Don't flush that fertilizer!

Normal ecosystems use and reuse critical nutrients like phosphorus. But humans aren't normal

Published June 5, 2009 10:06PM (EDT)

Longtime readers of How the World Works know that before the financial crisis distracted me from my previous fixations with the role of monitor lizards in 17th century Indian history and titanium dioxide deposits in Northern Florida, I also kept a close eye on fertilizer.

Without sufficient supplies of fertilizer we can't feed the nine billion people expected to live on this planet by 2050. And when one bows down to worship the three members of the holy trinity of fertilizer -- nitrogen, potassium, and phosphorus -- it's important to realize that, in the case of phosphorus, there is good reason to believe that the world just doesn't have enough of the stuff.

The current issue of Scientific American has the best article I have yet read on the state of all things phosphorific, by David A. Vaccari. I heartily recommend it.

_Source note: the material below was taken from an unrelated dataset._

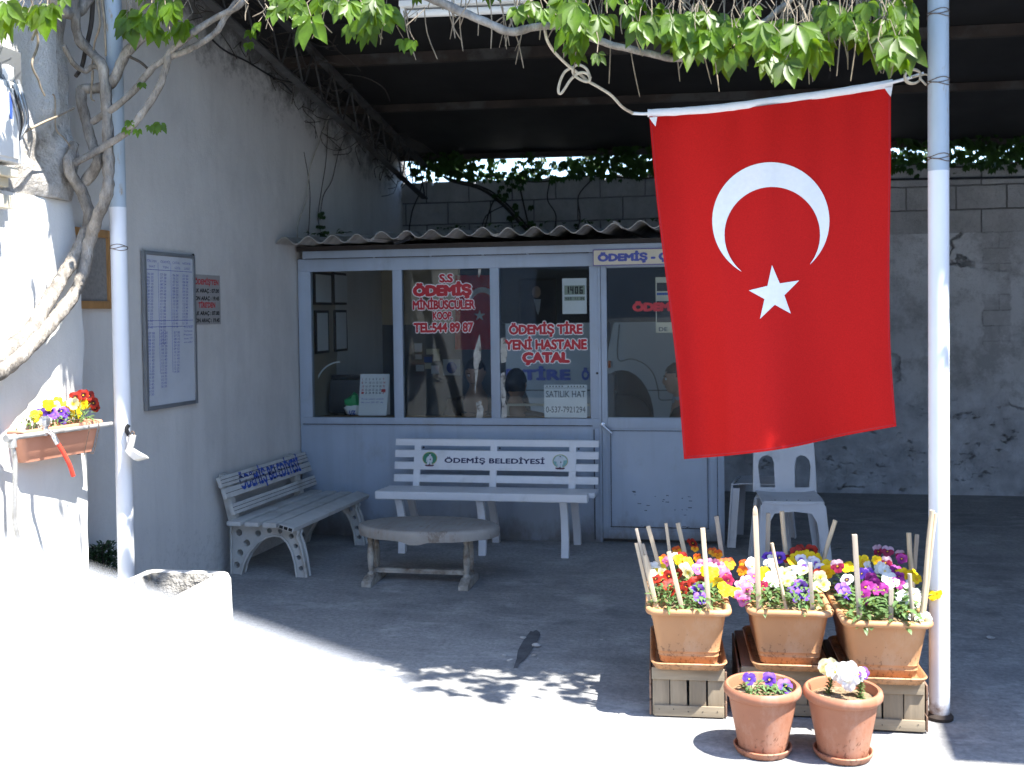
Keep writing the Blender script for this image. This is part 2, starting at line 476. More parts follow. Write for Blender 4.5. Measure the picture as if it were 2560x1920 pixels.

Two passages stood out for me.

Land ecosystems use and reuse phosphorus in local cycles an average of 46 times. The mineral then, through weathering and runoff, makes its way into the ocean, where marine organisms may recycle it some 800 times before it passes into sediments. Over tens of millions of years tectonic uplift may return it to dry land.

Harvesting breaks up the cycle because it removes phosphorus from the land. In prescientific agriculture, when human and animal waste served as fertilizers, nutrients went back into the soil at roughly the rate they had been withdrawn. But our modern society separates food production and consumption, which limits our ability to return nutrients to the land. Instead we use them once and then flush them away.

That's right, instead of reusing phosphorous 46 times, we chow down some snack food produced from an unholy concoction of corn and soy and then flush it straight out. That's gotta stop. Because, I don't know about you, but I'm an impatient guy, and I just can't see myself waiting for tectonic uplift to replenish supplies.

Half the phosphorus we excrete is in our urine, from which it would be relatively easy to recover. And separating solid and liquid human waste -- which can be done in treatment plants or at the source, using specialized toilets -- would have an added advantage. Urine is also rich in nitrogen, so recycling it could offset some of the nitrogen that is currently extracted from the atmosphere, at great cost in energy.

So forget about low-flow toilets designed to minimize water usage. If you really want to be eco-conscious get yourself a specialized waste-separating, phosphorous-and-nitrogen collecting toilet. It'll be the ultimate environmentalist status symbol -- even better than a Prius!